** START OF Source material **

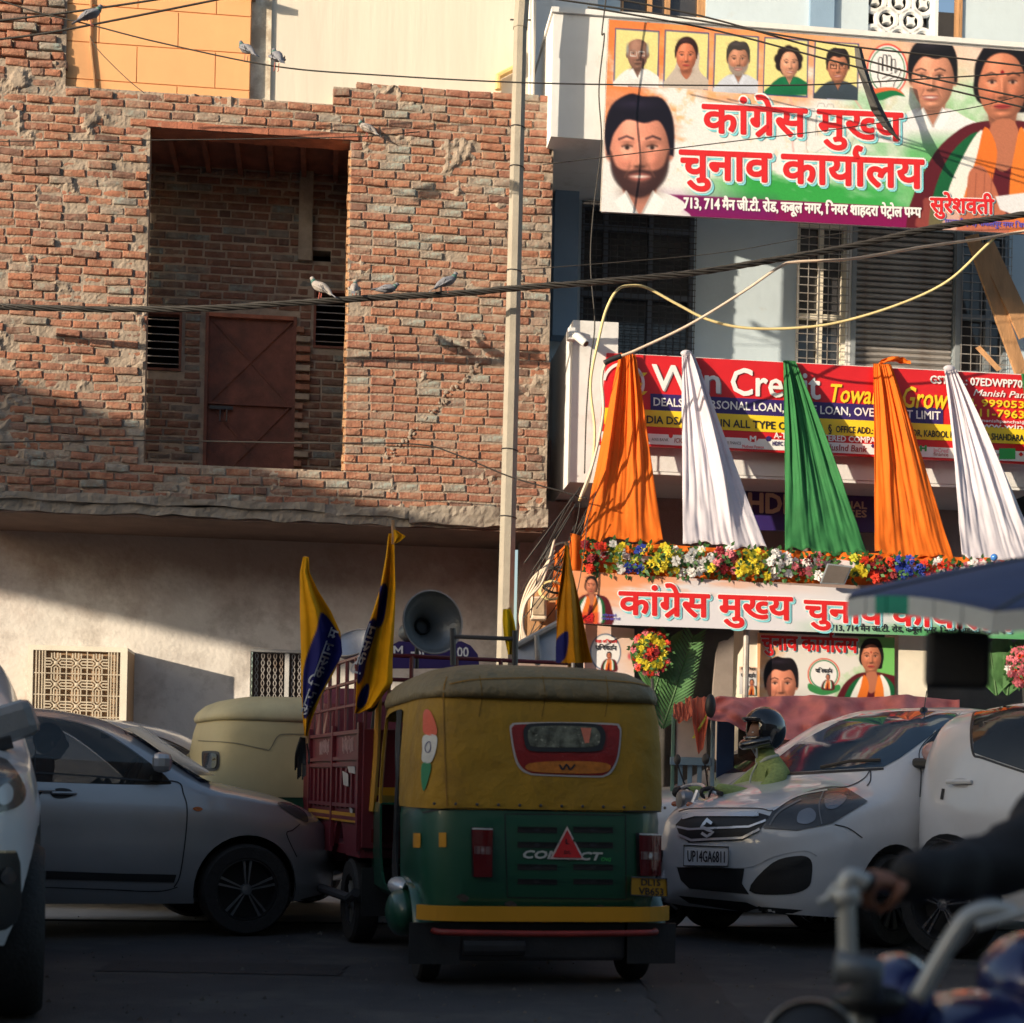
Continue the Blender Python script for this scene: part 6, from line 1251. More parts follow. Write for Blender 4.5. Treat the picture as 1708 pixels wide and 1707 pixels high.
# ---- white multi-seat car on the right, seen from its front corner ----
mWht = paint('white_paint_car', (.66, .665, .68), .24, .0, .8)
hx, hy = -.76, -.65; l_ = math.hypot(hx, hy); hx /= l_; hy /= l_
L2, W2 = 4.30, .865; wc = P(1474, 1497, 10.9); rw2 = .31; xf = L2 - .90
nv = Vector((-hy, hx, 0)); nv = nv if nv.y < 0 else -nv        # side facing the camera
o_ = Vector((wc.x, wc.y, 0)) - Vector((hx, hy, 0)) * xf - nv * (W2 - .10); F2 = frame_at(o_.x, o_.y, hx, hy, 0)
mpv = thing('family_car', 'white family car with chrome grille and headlight facing the camera', 'car', (L2 / 2, 0, 0), F2)
top = [(0, .8), (.05, 1.3), (.25, 1.6), (.8, 1.68), (1.8, 1.70), (2.3, 1.665), (2.65, 1.57), (3.0, 1.38), (3.3, 1.19), (3.42, 1.12), (3.7, 1.065), (3.95, 1.0), (4.1, .945), (4.2, .89), (4.27, .80), (4.3, .66)]
belt = [(0, .78), (.1, 1.1), (1.5, 1.03), (3.0, .96), (3.4, .93), (3.8, .82), (4.1, .70), (4.3, .48)]
sill = [(0, .45), (.2, .28), (.7, .22), (3.9, .20), (4.2, .22), (4.3, .36)]
lf = car_loft(L2, W2, top, belt, sill, plan_n=9, tum=.14, p_lo=1.75); sh = sh2 = Shell(lf, F2)
carbody(mpv, lf, F2, mWht, [(xf, .32, .37), (.72, .32, .37)], (), W2)
for sy in (-1, 1):
    for a in (xf, .72): wheel(mpv, (a, sy * (W2 - .10), rw2), rw2, .2, sy, 11, .66, style='swirl', rimmat=M('alloy_grey', (.12, .12, .125), .3, metal=.8))
part('floor_pan', G().box(.5, L2 - .5, -W2 + .2, W2 - .2, .22, .34), mTrim, mpv)
sh.patch('windscreen', [(1262, 1292), (1330, 1240), (1400, 1204), (1440, 1192), (1500, 1187), (1606, 1187), (1560, 1222), (1500, 1266), (1474, 1280), (1400, 1284)], M('windscreen_glass', (.04, .065, .10), .06, spec=.7, coat=0, bump=0, var=.1), mpv, off=.004, curve=False)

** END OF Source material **

## What to do
Give all the lines above again, character for character, without pictures.

## Answer for the task
Continue the Blender Python script for this scene: part 6, from line 1251. More parts follow. Write for Blender 4.5. Treat the picture as 1708 pixels wide and 1707 pixels high.
# ---- white multi-seat car on the right, seen from its front corner ----
mWht = paint('white_paint_car', (.66, .665, .68), .24, .0, .8)
hx, hy = -.76, -.65; l_ = math.hypot(hx, hy); hx /= l_; hy /= l_
L2, W2 = 4.30, .865; wc = P(1474, 1497, 10.9); rw2 = .31; xf = L2 - .90
nv = Vector((-hy, hx, 0)); nv = nv if nv.y < 0 else -nv        # side facing the camera
o_ = Vector((wc.x, wc.y, 0)) - Vector((hx, hy, 0)) * xf - nv * (W2 - .10); F2 = frame_at(o_.x, o_.y, hx, hy, 0)
mpv = thing('family_car', 'white family car with chrome grille and headlight facing the camera', 'car', (L2 / 2, 0, 0), F2)
top = [(0, .8), (.05, 1.3), (.25, 1.6), (.8, 1.68), (1.8, 1.70), (2.3, 1.665), (2.65, 1.57), (3.0, 1.38), (3.3, 1.19), (3.42, 1.12), (3.7, 1.065), (3.95, 1.0), (4.1, .945), (4.2, .89), (4.27, .80), (4.3, .66)]
belt = [(0, .78), (.1, 1.1), (1.5, 1.03), (3.0, .96), (3.4, .93), (3.8, .82), (4.1, .70), (4.3, .48)]
sill = [(0, .45), (.2, .28), (.7, .22), (3.9, .20), (4.2, .22), (4.3, .36)]
lf = car_loft(L2, W2, top, belt, sill, plan_n=9, tum=.14, p_lo=1.75); sh = sh2 = Shell(lf, F2)
carbody(mpv, lf, F2, mWht, [(xf, .32, .37), (.72, .32, .37)], (), W2)
for sy in (-1, 1):
    for a in (xf, .72): wheel(mpv, (a, sy * (W2 - .10), rw2), rw2, .2, sy, 11, .66, style='swirl', rimmat=M('alloy_grey', (.12, .12, .125), .3, metal=.8))
part('floor_pan', G().box(.5, L2 - .5, -W2 + .2, W2 - .2, .22, .34), mTrim, mpv)
sh.patch('windscreen', [(1262, 1292), (1330, 1240), (1400, 1204), (1440, 1192), (1500, 1187), (1606, 1187), (1560, 1222), (1500, 1266), (1474, 1280), (1400, 1284)], M('windscreen_glass', (.04, .065, .10), .06, spec=.7, coat=0, bump=0, var=.1), mpv, off=.004, curve=False)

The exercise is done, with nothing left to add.